The required output consists solely of the lines from the top of the listing through the line containing "sc.camera = cam", transcribed exactly.

_____

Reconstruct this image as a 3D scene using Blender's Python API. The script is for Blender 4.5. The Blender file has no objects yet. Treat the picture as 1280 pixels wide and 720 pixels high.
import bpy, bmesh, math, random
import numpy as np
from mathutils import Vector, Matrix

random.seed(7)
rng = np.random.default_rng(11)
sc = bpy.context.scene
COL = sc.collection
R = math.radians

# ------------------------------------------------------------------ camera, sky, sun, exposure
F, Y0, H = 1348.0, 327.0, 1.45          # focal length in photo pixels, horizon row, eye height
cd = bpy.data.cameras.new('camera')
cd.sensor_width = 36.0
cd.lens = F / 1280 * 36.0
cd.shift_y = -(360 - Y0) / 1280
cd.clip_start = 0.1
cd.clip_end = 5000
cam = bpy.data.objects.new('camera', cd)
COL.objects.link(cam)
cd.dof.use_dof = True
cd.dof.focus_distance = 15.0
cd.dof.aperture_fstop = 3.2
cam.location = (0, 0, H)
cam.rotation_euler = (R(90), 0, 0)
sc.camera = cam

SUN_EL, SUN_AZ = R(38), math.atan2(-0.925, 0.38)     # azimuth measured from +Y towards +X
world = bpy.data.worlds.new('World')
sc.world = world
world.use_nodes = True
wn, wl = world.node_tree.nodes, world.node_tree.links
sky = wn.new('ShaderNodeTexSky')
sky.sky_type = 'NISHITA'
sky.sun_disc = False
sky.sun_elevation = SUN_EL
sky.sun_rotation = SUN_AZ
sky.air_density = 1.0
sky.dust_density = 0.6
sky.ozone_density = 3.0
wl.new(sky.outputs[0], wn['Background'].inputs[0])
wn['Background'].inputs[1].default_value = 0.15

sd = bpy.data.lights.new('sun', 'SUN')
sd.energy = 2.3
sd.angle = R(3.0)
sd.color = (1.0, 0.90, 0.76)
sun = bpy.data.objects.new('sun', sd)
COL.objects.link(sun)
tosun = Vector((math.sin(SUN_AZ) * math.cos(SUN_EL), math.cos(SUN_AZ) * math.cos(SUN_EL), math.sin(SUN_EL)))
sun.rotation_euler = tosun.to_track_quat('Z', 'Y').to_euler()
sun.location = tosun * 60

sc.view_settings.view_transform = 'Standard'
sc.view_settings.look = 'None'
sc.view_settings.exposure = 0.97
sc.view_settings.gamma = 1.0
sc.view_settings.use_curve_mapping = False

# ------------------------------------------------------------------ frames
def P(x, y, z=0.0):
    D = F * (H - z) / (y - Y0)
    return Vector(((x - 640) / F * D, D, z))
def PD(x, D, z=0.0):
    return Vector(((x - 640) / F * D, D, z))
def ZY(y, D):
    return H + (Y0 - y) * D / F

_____

#### [WRITTEN SOLUTION]
Reconstruct this image as a 3D scene using Blender's Python API. The script is for Blender 4.5. The Blender file has no objects yet. Treat the picture as 1280 pixels wide and 720 pixels high.
import bpy, bmesh, math, random
import numpy as np
from mathutils import Vector, Matrix

random.seed(7)
rng = np.random.default_rng(11)
sc = bpy.context.scene
COL = sc.collection
R = math.radians

# ------------------------------------------------------------------ camera, sky, sun, exposure
F, Y0, H = 1348.0, 327.0, 1.45          # focal length in photo pixels, horizon row, eye height
cd = bpy.data.cameras.new('camera')
cd.sensor_width = 36.0
cd.lens = F / 1280 * 36.0
cd.shift_y = -(360 - Y0) / 1280
cd.clip_start = 0.1
cd.clip_end = 5000
cam = bpy.data.objects.new('camera', cd)
COL.objects.link(cam)
cd.dof.use_dof = True
cd.dof.focus_distance = 15.0
cd.dof.aperture_fstop = 3.2
cam.location = (0, 0, H)
cam.rotation_euler = (R(90), 0, 0)
sc.camera = cam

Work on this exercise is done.